Van Halen - The Best Of Both Worlds
(Warner)

Well, one wonders if we'll ever get a follow-up to the mess (of a title) called Van Halen Best Of Volume I. Obviously, this is the follow-up, containing many of the same songs, yet significantly not the two new DLR tracks of that record, or blustery non-LP Hagar track 'Humans Being'. But of course, this one includes three new songs with Hagar, and man, I dig 'em. Hated 'It' About Time' on radio, but now that I can let this mess sink in with repeated lessons, I love its daffy and spontaneous Who-like chaos. 'Up For Breakfast' is even better, pulsating it home with power trio pyro. Finally 'Learning To See' is heavy then light, weirdly spiritual, beach zen with tequila as it were. It's fine, not great, but pretty inspiring come dark chorus time. And I love the production on all of these. They sizzle, boom, groove, Sam sounds great, and man, Van Halen is back, and importantly, now in a classic rock zone where you don't care either how heavy or how composed the songs are.
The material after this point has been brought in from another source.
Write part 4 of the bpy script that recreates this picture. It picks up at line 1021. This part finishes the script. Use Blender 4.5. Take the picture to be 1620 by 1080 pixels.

Listening to and appreciating the abundance of chemistry is enough. Then there's 33 hits you're being sold again, all jumbled by era and year, no review necessary, except I'd have to call it a little lite, a little too Hagar-y and... dammit, I want the rare b-sides and early demos. Final note: the packaging is a gorgeous, embossed, spot-varnished, fold-out digi, classy with enough documentation. Now back to them three songs thar over and over again, he says surrendering compulsively to the whole idea of Van Halen for approximately the fifth stretch of time and effort in 26 years of patronage. Rating? Bah... consider my 7.5 an "unrated."
Rating 7.5

Jag Panzer - Casting The Stones
(Century Media)

Colorado's Jag Panzer have always used their long, complicated, inscrutably metal history to positive effect, and now regularly touring and with a stable line-up for five albums now, the specific vision is honed even sharper. First off, Jag Panzer is in a class of one, only Nevermore and Eidolon serving as some sort of comparison but still not quite. Casting The Stones possesses a harrowing underground metalness that is somehow, in comparison to the recent stuff, more melodic and triumphant but darker at once, the twin riffing of Broderick and Briody working rhythmically, with spaces, o'er which Broderick solos artfully. Up top, Harry Conklin unites the package with long, soaring notes while the bruising yet hi-fidelity rhythm section of John Tetley and Rikard Stjernquist is uncommonly busy for a traditional metal act. Galloping, trotting, pummeling... Casting The Stones is dirty, level-busting, nearly chaotic, fully fire-breathing traditional metal that manages to let loose with a live feel despite meticulous crafting, which is I guess where the band gets its timeless, non-sterile, "not power metal but power metal" uniqueness.